> _WORK REQUIRED_
Exactly the lines from the start of the data below through the line that contains "COL = scene.collection" are to be copied, with pictures left out.

····················

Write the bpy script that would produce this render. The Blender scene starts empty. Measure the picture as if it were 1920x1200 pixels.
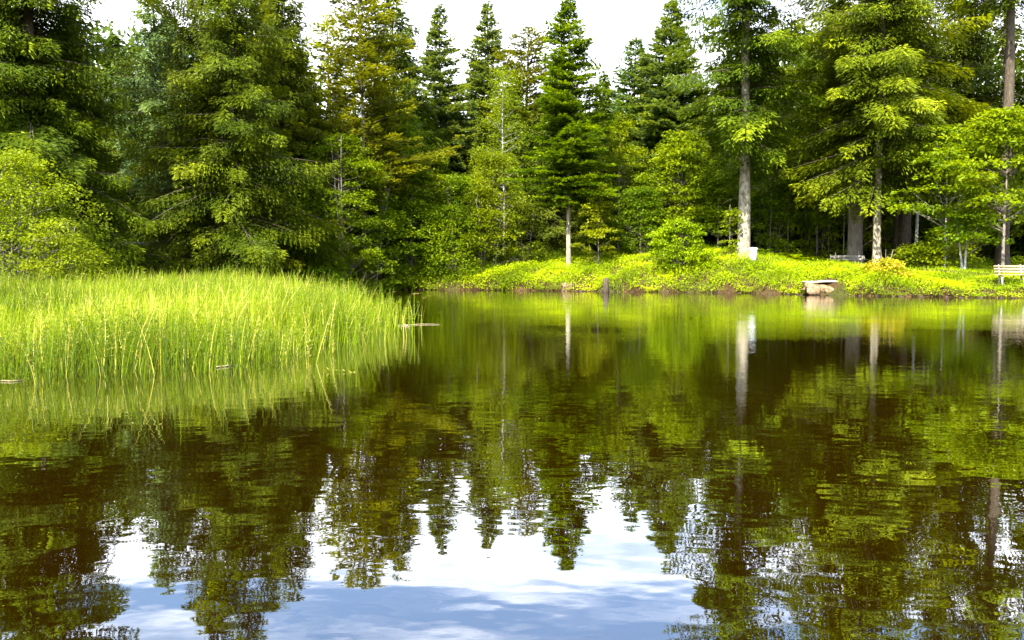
import bpy, math, random
import numpy as np
from mathutils import Vector, Matrix
R = math.radians
scene = bpy.context.scene
COL = scene.collection

# ------------------------------------------------------------------ camera, sky, sun
F = 1550.0                       # focal length in pixels of the 1920 x 1200 photograph
PITCH = R(3.5); CAMZ = 1.4
cam_d = bpy.data.cameras.new("camera"); cam = bpy.data.objects.new("camera", cam_d); COL.objects.link(cam)
cam.location = (0, 0, CAMZ); cam.rotation_euler = (R(90) - PITCH, 0, 0)
cam_d.sensor_width = 36; cam_d.lens = 36 * F / 1920; cam_d.clip_start = .1; cam_d.clip_end = 4000
scene.camera = cam
SUN_EL, SUN_AZ = R(47), R(204)   # azimuth clockwise from +Y : from the left, a little behind the camera
world = bpy.data.worlds.new("World"); scene.world = world; world.use_nodes = True
nt = world.node_tree; nt.nodes.clear(); N = nt.nodes.new; L = nt.links.new
sky = N('ShaderNodeTexSky'); sky.sky_type = 'NISHITA'; sky.sun_disc = False
sky.sun_elevation = SUN_EL; sky.sun_rotation = SUN_AZ; sky.air_density = 1.0; sky.dust_density = 0.6; sky.ozone_density = 2.0
tc = N('ShaderNodeTexCoord'); sp = N('ShaderNodeSeparateXYZ'); L(tc.outputs['Generated'], sp.inputs[0])
zz = N('ShaderNodeMath'); zz.operation = 'MAXIMUM'; L(sp.outputs[2], zz.inputs[0]); zz.inputs[1].default_value = 0.0
za = N('ShaderNodeMath'); za.operation = 'ADD'; L(zz.outputs[0], za.inputs[0]); za.inputs[1].default_value = .12
dx = N('ShaderNodeMath'); dx.operation = 'DIVIDE'; L(sp.outputs[0], dx.inputs[0]); L(za.outputs[0], dx.inputs[1])
dy = N('ShaderNodeMath'); dy.operation = 'DIVIDE'; L(sp.outputs[1], dy.inputs[0]); L(za.outputs[0], dy.inputs[1])
cb = N('ShaderNodeCombineXYZ'); L(dx.outputs[0], cb.inputs[0]); L(dy.outputs[0], cb.inputs[1]); cb.inputs[2].default_value = 3.7
mpn = N('ShaderNodeMapping'); mpn.inputs['Scale'].default_value = (.8, 1.9, 1); mpn.inputs['Rotation'].default_value = (0, 0, R(24)); L(cb.outputs[0], mpn.inputs[0])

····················

> _COMPLETE OUTPUT_
Write the bpy script that would produce this render. The Blender scene starts empty. Measure the picture as if it were 1920x1200 pixels.
import bpy, math, random
import numpy as np
from mathutils import Vector, Matrix
R = math.radians
scene = bpy.context.scene
COL = scene.collection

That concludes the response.